Even with all the time The Mummy’s second act wastes on establishing this group and its mission (supposedly Prodigium will be the thread that connects every Dark Universe film), the group hardly makes any sense. As you are no doubt aware, Dr. Jekyll has a violent alter ego, which he keeps in check in this film with regular injections of a mysterious serum. Which raises a question: Who would put a sociopath with literature’s most famous case of multiple personality disorder in charge of the group that supposedly protects mankind from evil? This seems like a very misguided choice.

That’s a nitpick, but the scenes with Jekyll and Prodigium are a disaster from top to bottom, grinding a reasonably entertaining thriller to a halt and soaking up valuable screentime that director Alex Kurtzman really needed to beef up Cruise’s character, who is supposedly on a journey of redemption that we never see, and to flesh out his relationship with his “best friend” Chris, who he kind of seems to hate, and his attraction to Wallis, which is supposedly strong enough to motivate him to make a huge decision in the third act.

Instead of fleshing out any of these people, we get a go-nowhere subplot about a vague military group and the Easter eggs they keep on prominent display in their headquarters solely to motivate future movies. The Mummy is the sort of film that feels like four different stories written by ten different people (and, sure enough, the script and story are credited to six different writers, including Kurtzman, David Koepp, and Christopher McQuarrie).

The nonsensical story would matter less if The Mummy would get out of Cruise’s way and let him do what he does best. Instead, it buries him beneath punishing dialogue scenes and surrounds him with unconvincing and unoriginal special effects; one of the centerpiece action scenes, with Cruise trying to outrun a sandstorm as it engulfs London, is a rehash of a similar (not to mention better-looking) beat in Mission: Impossible - Ghost Protocol.
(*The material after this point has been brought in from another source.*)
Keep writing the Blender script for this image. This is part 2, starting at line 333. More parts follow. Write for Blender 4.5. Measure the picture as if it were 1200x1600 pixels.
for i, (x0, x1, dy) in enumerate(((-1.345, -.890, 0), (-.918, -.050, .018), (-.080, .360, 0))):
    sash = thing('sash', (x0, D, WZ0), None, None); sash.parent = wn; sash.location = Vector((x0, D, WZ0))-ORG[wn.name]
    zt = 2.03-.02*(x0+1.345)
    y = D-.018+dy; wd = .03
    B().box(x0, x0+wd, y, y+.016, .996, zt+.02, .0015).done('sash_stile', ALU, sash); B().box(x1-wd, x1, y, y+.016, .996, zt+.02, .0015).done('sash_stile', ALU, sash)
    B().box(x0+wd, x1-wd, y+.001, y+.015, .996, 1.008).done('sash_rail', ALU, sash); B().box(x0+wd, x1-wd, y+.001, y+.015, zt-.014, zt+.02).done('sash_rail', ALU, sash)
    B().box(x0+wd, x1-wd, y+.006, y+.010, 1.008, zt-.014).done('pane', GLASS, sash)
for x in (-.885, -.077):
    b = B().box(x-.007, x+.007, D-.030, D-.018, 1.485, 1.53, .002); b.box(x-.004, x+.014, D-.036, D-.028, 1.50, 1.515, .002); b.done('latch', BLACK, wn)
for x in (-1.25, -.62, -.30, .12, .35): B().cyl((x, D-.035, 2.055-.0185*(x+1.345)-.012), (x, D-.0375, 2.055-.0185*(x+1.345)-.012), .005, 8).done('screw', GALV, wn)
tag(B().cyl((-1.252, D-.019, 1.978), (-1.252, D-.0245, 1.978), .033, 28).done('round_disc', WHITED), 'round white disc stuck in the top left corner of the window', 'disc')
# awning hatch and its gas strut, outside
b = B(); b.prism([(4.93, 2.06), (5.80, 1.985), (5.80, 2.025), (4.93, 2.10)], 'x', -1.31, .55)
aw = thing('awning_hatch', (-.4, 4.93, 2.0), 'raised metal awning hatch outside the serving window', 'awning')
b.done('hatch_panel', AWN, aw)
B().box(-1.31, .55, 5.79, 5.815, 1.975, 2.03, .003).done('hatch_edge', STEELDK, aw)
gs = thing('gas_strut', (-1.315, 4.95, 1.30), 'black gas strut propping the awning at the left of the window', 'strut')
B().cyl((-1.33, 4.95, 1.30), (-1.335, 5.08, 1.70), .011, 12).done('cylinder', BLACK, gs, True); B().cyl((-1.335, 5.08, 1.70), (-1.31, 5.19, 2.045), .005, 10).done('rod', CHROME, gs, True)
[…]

At least The Mummy gave us the great scene with the plane, where the characters bang around in zero gravity in a long take captured in real-time on a real diving plane. As Cruise flopped in circles around the cargo hold, it occurred to me that this is his version of Fred Astaire dancing around the room in Royal Wedding, defying gravity in this ecstatic, magical moment of pure cinema. But even Tom Cruise cannot outrun this movie’s problems.

Additional Thoughts:
-The final fight between Cruise and Boutella boils down to his character deciding whether or not to use this mystic MacGuffin. The movie does such a poor job explaining what this thing does that I wasn’t sure if I was supposed to want Nick to use this thing, or why.

-That scene where a sandstorm slams (and seemingly destroys) London? After it’s over, it’s never seen, mentioned, or even alluded to again. Is the city completely destroyed? Is it buried under millions of tons of sand? Was it all a hallucination? Who knows!